May CPI hits 4.2% as energy prices surge, all but closing the door on Fed rate relief this month
Inflation climbed sharply in May, pushing the Consumer Price Index to its highest annual reading in over a year and all but confirming that the Federal Reserve will hold rates steady at next week's meeting.
The Consumer Price Index for All Urban Consumers (CPI-U) rose 0.5% on a seasonally adjusted basis in May, according to data released Wednesday by the US Bureau of Labor Statistics (BLS). Over the past 12 months, the all-items index climbed 4.2%, up from 3.8% in April and the highest 12-month reading since April 2023. Energy prices drove the bulk of the monthly increase, accounting for more than 60% of the total gain.
The high inflation number met market expectations, which could be why 10-year Treasury yields were largely unmoved by the news. In the first 30 minutes after the news broke, the 10-year was unchanged at 4.528%. The news had likely been priced into Treasury yields before Wednesday’s announcement.
Now the market looks ahead to next week’s Federal Open Market Committee (FOMC) meeting for its first gathering under new Federal Reserve chair Kevin Warsh. A rate cut was already considered a long shot before Wednesday. This report does not help.
Note: Oct–Nov 2025 data unavailable due to government appropriations lapse. Core CPI May 2026 reflects BLS preliminary release (June 10, 2026).
Energy and shelter keep pressure on
Core inflation, which strips out food and energy, rose 0.2% in May and 2.9% over the past year. That is still running nearly a full percentage point above the Fed's 2% target. Food prices increased 0.2% for the month, with food away from home up 3.5% over the year.

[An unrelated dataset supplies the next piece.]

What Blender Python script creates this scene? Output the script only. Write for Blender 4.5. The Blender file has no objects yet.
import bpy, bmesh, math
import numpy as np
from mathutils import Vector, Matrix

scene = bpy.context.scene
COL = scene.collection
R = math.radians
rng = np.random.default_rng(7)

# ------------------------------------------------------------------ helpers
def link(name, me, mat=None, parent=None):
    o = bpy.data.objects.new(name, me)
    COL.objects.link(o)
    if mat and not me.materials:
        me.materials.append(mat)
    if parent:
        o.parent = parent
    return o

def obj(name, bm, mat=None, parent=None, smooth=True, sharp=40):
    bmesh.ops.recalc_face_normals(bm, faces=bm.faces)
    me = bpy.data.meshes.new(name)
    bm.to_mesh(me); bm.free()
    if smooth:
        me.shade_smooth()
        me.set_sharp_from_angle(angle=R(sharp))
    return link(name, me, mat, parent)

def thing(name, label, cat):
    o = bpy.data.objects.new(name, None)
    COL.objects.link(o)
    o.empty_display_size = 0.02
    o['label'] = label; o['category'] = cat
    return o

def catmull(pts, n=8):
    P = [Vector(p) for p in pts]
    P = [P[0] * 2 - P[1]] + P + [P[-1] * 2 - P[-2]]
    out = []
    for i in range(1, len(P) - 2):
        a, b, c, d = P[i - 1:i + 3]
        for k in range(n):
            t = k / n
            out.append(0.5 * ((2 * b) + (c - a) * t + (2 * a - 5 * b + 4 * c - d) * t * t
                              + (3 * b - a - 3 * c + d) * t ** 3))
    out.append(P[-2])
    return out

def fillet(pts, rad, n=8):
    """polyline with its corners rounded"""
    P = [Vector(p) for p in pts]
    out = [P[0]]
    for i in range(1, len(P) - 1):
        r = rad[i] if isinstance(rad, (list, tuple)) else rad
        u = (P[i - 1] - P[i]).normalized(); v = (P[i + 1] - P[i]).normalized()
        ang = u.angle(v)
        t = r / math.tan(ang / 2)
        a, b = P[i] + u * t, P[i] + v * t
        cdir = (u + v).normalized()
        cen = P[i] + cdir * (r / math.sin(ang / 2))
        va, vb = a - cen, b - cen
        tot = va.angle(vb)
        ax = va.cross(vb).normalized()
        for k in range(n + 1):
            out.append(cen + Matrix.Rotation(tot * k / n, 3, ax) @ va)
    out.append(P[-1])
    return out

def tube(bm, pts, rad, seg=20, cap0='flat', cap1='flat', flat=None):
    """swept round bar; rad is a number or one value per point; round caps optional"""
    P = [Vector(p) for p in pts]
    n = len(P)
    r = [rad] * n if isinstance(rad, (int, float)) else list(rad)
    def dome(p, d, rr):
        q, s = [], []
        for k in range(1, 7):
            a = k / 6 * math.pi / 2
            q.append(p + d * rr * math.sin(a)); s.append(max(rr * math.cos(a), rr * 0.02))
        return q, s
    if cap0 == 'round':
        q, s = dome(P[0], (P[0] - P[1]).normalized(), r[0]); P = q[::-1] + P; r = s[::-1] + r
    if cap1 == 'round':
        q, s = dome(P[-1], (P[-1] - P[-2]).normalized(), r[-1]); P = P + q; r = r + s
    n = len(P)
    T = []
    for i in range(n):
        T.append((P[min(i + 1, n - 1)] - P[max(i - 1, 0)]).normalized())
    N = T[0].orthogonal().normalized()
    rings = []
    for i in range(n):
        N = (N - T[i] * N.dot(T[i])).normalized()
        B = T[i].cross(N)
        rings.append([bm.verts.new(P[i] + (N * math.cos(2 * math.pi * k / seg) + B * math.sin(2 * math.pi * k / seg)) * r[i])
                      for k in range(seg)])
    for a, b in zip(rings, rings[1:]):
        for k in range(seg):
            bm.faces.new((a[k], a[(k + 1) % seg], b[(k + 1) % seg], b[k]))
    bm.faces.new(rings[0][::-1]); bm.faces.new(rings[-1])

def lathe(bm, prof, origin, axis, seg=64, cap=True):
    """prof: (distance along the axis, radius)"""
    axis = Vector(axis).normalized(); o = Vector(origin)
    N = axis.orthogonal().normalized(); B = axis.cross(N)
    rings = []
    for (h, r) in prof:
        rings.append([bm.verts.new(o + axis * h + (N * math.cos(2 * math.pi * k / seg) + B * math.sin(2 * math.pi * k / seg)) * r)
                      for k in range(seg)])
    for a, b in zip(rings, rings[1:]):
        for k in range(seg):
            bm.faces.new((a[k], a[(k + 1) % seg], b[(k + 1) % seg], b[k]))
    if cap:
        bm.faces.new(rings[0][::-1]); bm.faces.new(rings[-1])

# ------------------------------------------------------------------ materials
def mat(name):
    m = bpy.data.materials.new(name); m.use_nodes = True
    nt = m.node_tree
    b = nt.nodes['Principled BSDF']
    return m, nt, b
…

The numbers follow a string of hotter-than-expected readings that have worn down expectations for rate relief throughout 2026. Selma Hepp, chief economist at Cotality, said the combination of geopolitical tensions and supply chain pressures is making the inflation problem harder to solve.
"The Fed has spent years parsing inflation data, but the bottom line remains straightforward: as long as inflation pressures persist — or reaccelerate — policy will stay restrictive," Hepp told Mortgage Professional America. "Recent data suggest that risk is rising again, particularly with ongoing geopolitical tensions, including the Iran conflict, keeping upward pressure on energy prices and inflation expectations.
Amir Nurani, broker-owner at Left Coast Leaders, said the energy picture explains why inflation is so stubborn.
"One of the worst things you can do to adversely impact inflation is adversely impacting the cost of energy that's used to move goods around the country and around the world," Nurani said. "That's exactly what's happened right now. And so when you do that, when oil costs more, it costs more to move your toilet paper, more to move your eggs, more to move your vehicles, everything costs more to transport."
What it means for brokers
The Fed has held rates steady at 3.50% to 3.75% since the start of 2026, pausing after three consecutive cuts to close out 2025. The April meeting ended with four dissents, and officials have said consistently that they need to see inflation cooling before they move again.
May's data does not give them that. The 12-month reading has now accelerated for two straight months, and energy prices show no sign of pulling back. Markets are already pricing in the shift. CME FedWatch shows just a 3.8% chance of a rate cut at next week's meeting, and traders are pricing in a rate hike as soon as December.
Hepp said the housing market is finding its footing, but the financing environment is not making it easy.
"Cotality's latest data point to a housing market that is stabilizing, albeit unevenly," Hepp said. "National home prices are up 0.3% year-over-year, and the breadth of declines across markets continues to narrow. However, the national average masks significant regional divergence. Markets in the West and parts of the Midwest — where job and income growth remain strong — are still seeing price resilience and even modest appreciation.
"The takeaway is that housing is finding its footing, but against a backdrop of stubbornly high financing costs that are unlikely to ease in the near term.”
Mike Fratantoni, SVP and chief economist at the Mortgage Bankers Association (MBA), said the inflation picture leaves the Fed with few options.
"While the job market is not showing broad-based strength, overall, there is surprising resilience," Fratantoni said. "Meanwhile, inflation is too high. MBA continues to anticipate that the Fed's next move will be a rate hike, and that means mortgage rates are unlikely to drop anytime soon."